Tuesday, March 15, 2011

Are 80% of Schools Leaving Children Behind?

WASHINGTON - MARCH 10:  U.S. President Barack ...Image by Getty Images via @daylife

President Obama gave a major address on education yesterday.  He spoke at a middle school in Arlington, Virginia.  The speech provided an outline of the changes he will be proposing to the No Child Left Behind act.  You can read the speech here.

The portion of the address that got the most reaction was the claim by Education Secretary Duncan, that was repeated by the President, that 80% of schools in the country are failing under the NCLB standard.  20% won't get you a passing grade in many classrooms.

The President applauded the goals of NCLB.  Accountability and high standards are still a part of the playbook.  Shining a light on the achievement gap, between black and white students, and between those with and without disabilities, was also lauded in the President's speech.

One statement by the President was particularly encouraging.  Those of you who read this blog regularly know that I hate standardized tests.  They are particularly not suited for measuring good schools vs bad schools.  Poor children, for example, do not perform well on standardized tests.  I could go on, but I won't.

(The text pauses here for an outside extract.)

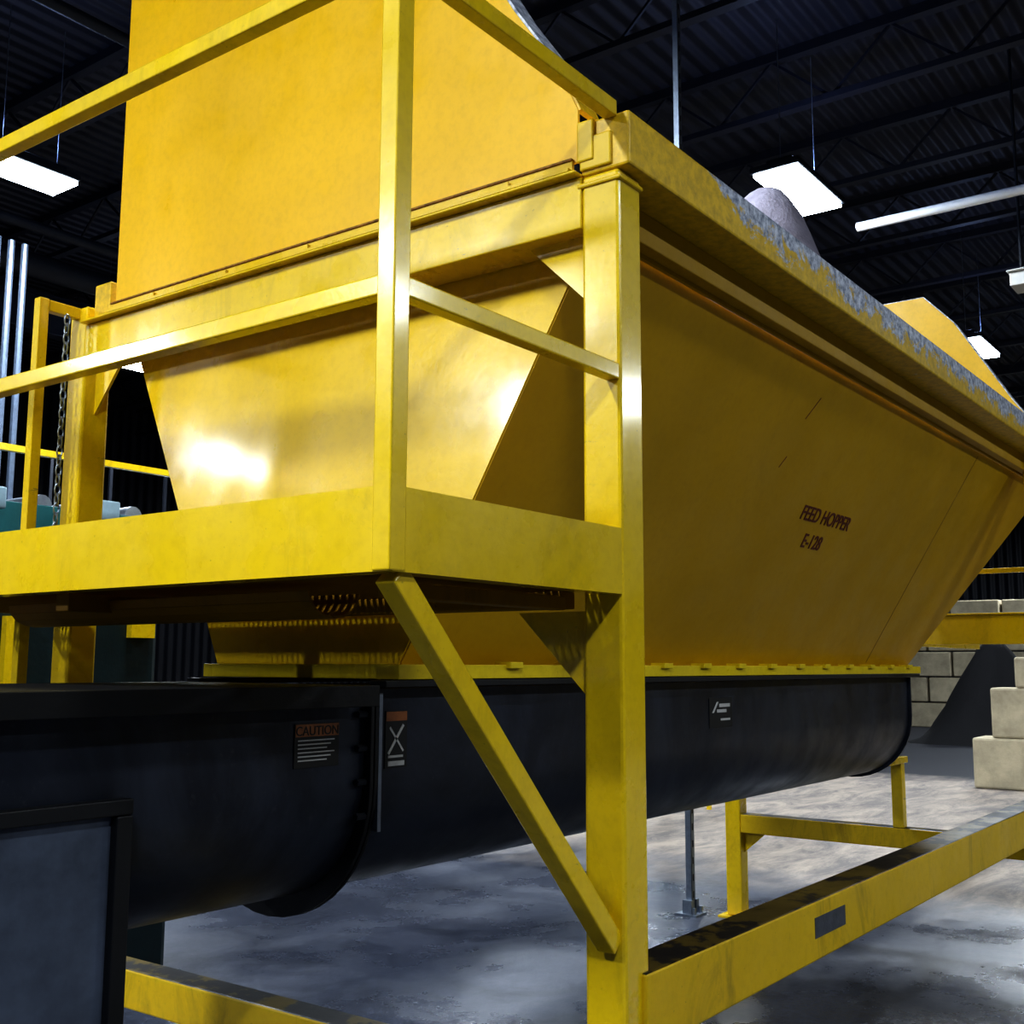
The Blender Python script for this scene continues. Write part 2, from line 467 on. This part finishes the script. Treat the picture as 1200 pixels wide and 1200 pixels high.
for xx in (xf-.045,):
    for zz in (1.38,1.30,1.22,1.14):
        g.tube((xx,.67,zz),(xx+.03,.67,zz),.009,6)
g.make('flange_bolts',M_dark,sc)
g=G(); g.box(xf+.016,xf+.028,.655,.675,1.10,1.43)
g.make('flange_bright_edge',M_steel,sc)
G().tube((-2.5,yc,zc),(4.05,yc,zc),.04).make('screw_shaft',M_dark,sc,smooth=True)
g=G(); g.box(-1.9,-.78,.645,1.35,.02,1.22)
g.make('discharge_chute',M_chute,sc,.006)
g=G(); g.box(-1.9,-.765,.625,.66,1.215,1.245).box(-.80,-.765,.625,.66,.0,1.214)
g.make('chute_edge_angle',M_black,sc,.003)
def label(xa,xb,za,zb_,y,name,bg):
    G().box(xa,xb,y-.0015,y,za,zb_).make(name,bg,sc)
ysd = yc-R-.004
label(-.315,-.175,1.265,1.365,ysd,'caution_label',M_inkb)
label(-.313,-.177,1.335,1.363,ysd-.001,'caution_label_header',M_orange)
text('CAUTION',(-.245,ysd-.003,1.338),.030,(1,0,0),(0,0,1),M_inkb,sc,'caution_text')
for i in range(6):
    label(-.305,-.19-.012*(i%3),1.325-i*.009,1.328-i*.009,ysd-.001,'caution_line',M_white)
label(-.015,.065,1.245,1.385,ysd,'warning_label',M_inkb)
label(-.013,.063,1.36,1.383,ysd-.001,'warning_header',M_orange)
g=G()
g.box(-.005,.055,ysd-.0025,ysd-.001,1.25,1.262); g.beam((-.005,ysd-.002,1.28),(.05,ysd-.002,1.35),.002,.008,(0,0,1)); g.beam((.0,ysd-.002,1.345),(.05,ysd-.002,1.285),.002,.006,(0,0,1)); g.box(-.005,.05,ysd-.0025,ysd-.001,1.27,1.276)
g.make('warning_pictogram',M_white,sc)
label(1.74,1.93,1.27,1.38,ysd,'maker_plate',M_inkb)
g=G()
g.prism([(1.76,ysd-.002,1.325),(1.80,ysd-.002,1.365),(1.815,ysd-.002,1.365),(1.775,ysd-.002,1.325)],(0,-.001,0))
g.box(1.82,1.91,ysd-.003,ysd-.002,1.345,1.358).box(1.80,1.88,ysd-.003,ysd-.002,1.325,1.337).box(1.83,1.91,ysd-.003,ysd-.002,1.295,1.303)
g.make('maker_logo_marks',M_white,sc)

# ------------------------------------------------------------------ strut post
st = empty('strut_post')
px_, py_ = 4.27, 2.10
g=G(); g.box(px_-.02,px_+.02,py_-.02,py_-.017,.012,ZC-.66).box(px_-.02,px_-.017,py_-.02,py_+.02,.012,ZC-.66).box(px_+.017,px_+.02,py_-.02,py_+.02,.012,ZC-.66)
g.make('channel',M_steel,st)
g=G(); g.box(px_-.07,px_+.07,py_-.07,py_+.07,0,.012).tube((px_-.045,py_-.045,.012),(px_-.045,py_-.045,.05),.012,6).tube((px_+.045,py_-.045,.012),(px_+.045,py_-.045,.05),.012,6)
g.box(px_-.05,px_-.021,py_-.03,py_+.03,.012,.09).box(px_+.021,px_+.05,py_-.03,py_+.03,.012,.09)
g.make('foot_bracket',M_steel,st)
g=G()
for i in range(60):
    g.box(px_-.006,px_+.006,py_-.0215,py_-.02,.1+i*.1,.14+i*.1)
g.make('slots',M_black,st)

# ------------------------------------------------------------------ right-hand platform behind
rp = empty('rear_platform')
g=G(); g.box(6.5,6.56,-3,1.6,1.66,1.87).box(6.47,6.6,-3,1.6,1.871,1.885).box(6.56,9.0,1.54,1.6,1.66,1.87)
g.box(6.5,6.6,-2.9,-2.8,0,1.66).box(6.5,6.6,-.1,0,0,1.66).box(8.9,9,-3,-2.9,0,1.66).box(6.56,9,-3,-2.94,1.66,1.87)
g.make('deck_beams',M_frame,rp,.004)
g=G(); g.box(6.5,6.54,-3,1.6,2.17,2.205).box(6.5,6.54,1.56,1.6,1.885,2.25)
g.make('rails',M_frame,rp,.003)

# ------------------------------------------------------------------ concrete blocks
def blocks(name, lst, mat=M_block):
    g=G()
    for b in lst: g.box(*b)
    return g.make(name, mat, None, .03)
blocks('concrete_block_stack', [(12.9,13.5,1.35,2.68,0,.62),(12.95,13.55,-.2,1.33,0,.62),(12.95,13.5,1.1,2.45,.62,1.24),(13.0,13.5,-.2,1.08,.62,1.24),(12.95,13.5,.6,2.15,1.24,1.62)])
lst=[]
for c in range(6):
    y=-4+(.6 if c%2 else 0)
    while y<12:
        dx=random.uniform(-.08,.08)
        if not (c==5 and random.random()<.5):
            lst.append((27+dx,27.7+dx,y,y+1.15,c*.63,c*.63+.6))
        y+=1.2
blocks('concrete_block_wall', lst)
g=G(); K=28; J=10
for j in range(J+1):
    r=1.7*j/J
    for i in range(K):
        a=2*math.pi*i/K; zz=2.15*(math.exp(-(r/.95)**2)-math.exp(-(1.7/.95)**2))
        w=1+.12*math.sin(3*a)+.06*math.sin(7*a+j)
        g.v.append((22.5+r*w*math.cos(a)*1.1,4.7+r*w*math.sin(a),max(zz,0)))
for j in range(J):
    for i in range(K):
        g.f.append((j*K+i,j*K+(i+1)%K,(j+1)*K+(i+1)%K,(j+1)*K+i))
o=g.make('black_material_pile',M_black_pile)
for p in o.data.polygons: p.use_smooth=True

# ------------------------------------------------------------------ left background equipment
eq = empty('belt_conveyor')
g=G(); g.box(-1.5,9,4.6,4.66,2.10,2.38).box(-1.5,9,5.4,5.46,2.10,2.38)
for x in (-1,1,8.5): g.box(x,x+.1,4.6,4.7,0,2.1).box(x,x+.1,5.36,5.46,0,2.1)
g.make('frame',M_teal,eq,.005)
g=G()
for i in range(34): g.tube((-1.3+i*.3,4.66,2.39),(-1.3+i*.3,5.4,2.39),.06)
g.make('rollers',M_steel,eq,smooth=True)
g=G()
for i in range(14): g.box(-1.2+i*.7,-1.0+i*.7,4.50,4.60,2.32,2.44)
g.make('bearing_blocks',M_lblue,eq,.01)
g=G(); g.box(-1.5,9,4.3,4.34,2.60,2.635)
for x in (-1.2,8.9): g.box(x,x+.04,4.3,4.34,0,2.6)
g.make('guard_rail',M_frame,eq)
mc = empty('compactor_machine')
g=G(); g.box(-1.0,1.35,3.3,4.15,.0,1.25).box(-.8,1.3,3.4,4.05,1.25,1.75)
g.make('body',simple('dark_teal_body',(.004,.020,.026),.45),mc,.03)
g=G(); g.box(1.12,1.25,3.36,3.4,1.62,1.8).box(.5,.6,3.36,3.4,1.3,1.7)
g.make('guard_bracket',M_frame,mc)
g=G()
for (x,y,r) in ((-1.25,3.05,.022),(-1.17,3.35,.016),(-1.3,2.9,.012),(-1.15,4.2,.03)):
    g.tube((x,y,0),(x,y,ZC-.7),r)
for zz in (2.9,4.0,5.2): g.box(-1.38,-1.1,2.98,3.02,zz,zz+.04)
g.make('conduit_riser',M_pipe,None,smooth=True)
g=G()
for i in range(9): g.tube((2.5+i*.14,9,0),(2.5+i*.14,9,5.6),.035,8)
g.make('pipe_bank',M_pipe,smooth=True)
g=G()
g.box(5,12,14,16,3.2,3.5).box(5,5.2,14,14.2,0,3.2).box(11.8,12,14,14.2,0,3.2).box(5,12,13.96,14,4.5,4.56)
for i in range(8): g.box(5+i,5.05+i,13.96,14,3.5,4.56)
g.make('mezzanine',M_dark)
cm = empty('security_camera')
g=G(); g.box(8.9,9.2,.93,1.08,5.05,5.18).box(8.86,9.1,.91,1.10,5.18,5.20)
g.make('camera_body',simple('camera_white',(.5,.5,.48),.4,0,.1),cm,.01)
G().tube((9.05,1.0,5.20),(9.05,1.0,ZC),.015).make('drop_pole',M_dark,cm)

# ------------------------------------------------------------------ world, camera
w = bpy.data.worlds.new('world'); scn.world = w; w.use_nodes = True
w.node_tree.nodes['Background'].inputs[0].default_value = (.05,.07,.12,1); w.node_tree.nodes['Background'].inputs[1].default_value = .3

f = 1323.0
a = Vector((990,-183,-f)); b = Vector((-1800,-172,-f))
xa = a.normalized(); b = (b - xa*b.dot(xa)).normalized(); zz = xa.cross(b)
Rw = Matrix((xa, b, zz))
cam = bpy.data.cameras.new('camera'); co = bpy.data.objects.new('camera', cam); COL.objects.link(co)
cam.sensor_width = 36; cam.lens = f/1200*36; cam.clip_start=.05; cam.clip_end=200
m = Rw.to_4x4(); m.translation = Vector((-2.11,-1.267,1.5)); co.matrix_world = m
scn.camera = co
scn.view_settings.view_transform = 'Standard'
try: scn.view_settings.look = 'Medium High Contrast'
except Exception: pass
scn.view_settings.exposure = 0.12
scn.view_settings.gamma = .86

In the president's speech, he embraced the concept of measuring individual student progress vs. standardized tests.  Many of us advocate this method.  Yes, there are problems.  Even with the computerization of our society, it is a lot harder to measure the collective progress of individual kids than to have them sit for a big test, particularly if the kids have serious cognitive problems.  But this seems to be the new direction and that is great.  From a standpoint of fundamental fairness the progress method is a big improvement.

The changes still have to make their way through the Congress.  Lately the U. S. Congress has not been an inspiring place.  So hold your breath and get ready to write to your representatives.  This process of being a citizen is pretty time consuming, but it sure beats the alternative doesn't it?

So what do you think.  Should other changes be made to NCLB?  Do you like the President's approach?  Does the focus on the achievement gap help kids with disabilities?